Home where the blackbuck roam

  • 30/03/1994

Home where the blackbuck roam ABOHAR Wildlife Sanctuary in Punjab is not your average preserve. The 18,700 ha sanctuary - situated 15 km from Abohar town in Ferozepur district - is spread over 13 villages and is one of only two private reserves in India. The other is the Abubshahar sanctuary in Haryana. And, there is no committee to maintain the sanctuary and neither is there any fencing.

The sanctuary is home to the blackbuck, antelopes that are uniquely endemic to the subcontinent and whose numbers are dwindling. At the time of Independence, the blackbuck population was estimated at about 80,000. By 1964, their numbers had fallen to 8,000. In Abohar, however, the blackbuck are thriving. According to initial estimates of a census carried out in February, the number of blackbuck has increased from 3,500 in 1986 to 4,500 (See box).

The increase in blackbuck numbers has come about largely due to the "positive approach" of the Bishnoi community, which has maintained the sanctuary for almost 20 years now. In 1975, the Akhil Bharatiya Jeev Raksha Samiti Bishnoi Sabha, an umbrella organisation of Bishnois, persuaded the state government to turn the area into a sanctuary.
Animal freeway Animals - mainly blackbuck (krishnamriga) and some nilgai - freely roam the sanctuary, which has a state highway running through it, and even enter villages.

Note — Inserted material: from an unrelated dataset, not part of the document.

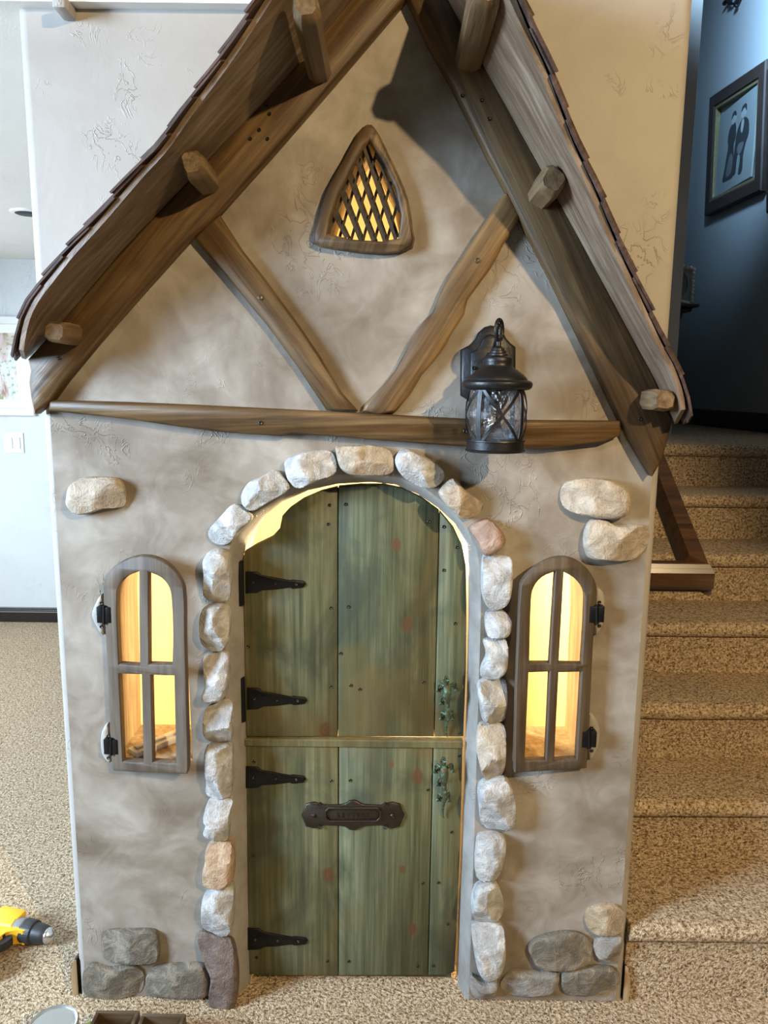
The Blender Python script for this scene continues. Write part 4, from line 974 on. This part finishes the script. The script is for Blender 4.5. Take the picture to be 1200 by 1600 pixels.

The freedom that the blackbuck enjoy is perceived by some villagers as harmful for the crops cultivated by the Bishnois - wheat and mustard in summer and cotton in winter. However, others say the animals do not harm the crops. "They only nibble at the top," claims Sant Kumar, president of the Sabha. "In fact," he says, "the nibbling is good because yield would drop if the crops grew tall." Wheat and cotton yields in Abohar are comparable to that in any other district in Punjab. But, according to Manoharlal Bishnoi of Khairpur village, the animals sometimes spoil the ripe crop.

Regardless of ho villagers feel about black- buck crunching on their crop, there is little that can be done. Their religion forbids the killing of animals. Says Sant Kumar, "The Blackbuck is an avatar of Shiva for us. The scriptures say, 'Wherever there is the krishnamriga, there is prosperity."' It is this religious sentiment that keeps the blackbuck safe. According to Karni Singh of Sukhchari village, the villagers have not set up any formal body to run the sanctuary. The stress is on open fencing.

Explains Gurmit Singh, chief wildlife warden of Punjab, "The blackbuck restrict themselves to the fields of the Bishnois." They have a highly developed survival instinct and know they are safe in the fields of the Bishnois. There is enough land for them, as each Bishnoi family owns about 140 ha. The villagers have also provided water holes.

The Bishnois do not even want the state to provide guards for the sanctuary because they fear poachers may bribe the guards. Warns Gurcharan Singh Sehgal, wildlife inspector of Abohar, "Any animal that strays into other farmers fields is in danger of being killed." Fortunately, this does not happen too often because neighbouring communities respect the sentiment of the Bishnois and refrain from killing the blackbuck.
Poachers beware However, poaching has not stopped and the Bishnois are constantly keeping an eye out for trouble, says Satpal Bishnoi of Sardargarh village. Sant Kumar says poachers are fined Rs 1,100 for each animal killed. The amount is used to provide for the animals and treat injured ones.

Despite the harmony of humans and animals at Abohar, there are points of contention between the villagers and the administration. The authorities want to kill stray dogs in the villages, which they feel threaten the blackbuck and other animals. "But we cannot do anything because of the sentiments of the Bishnois," says Gurmit Singh. Besides, the villagers domesticate injured blackbuck. This creates problems because these tame animals cannot go back to the wild.

Gurmit Singh says that most of the problems are of a legal nature and arise because the sanctuary is on private land. "Most of the time, we circumvent the rules to help the situation, but this is not always possible," he says.

Because the land is not government-owned, the area has not been notified as a sanctuary. With the villagers unwilling to hand over the land to the government for fear of losing control over the sanctuary, the government has taken the easy way out by notifying it as a sanctuary every five years.

The Abohar sanctuary shows that community-based sanctuary management, with the state playing a marginal role, can be successful.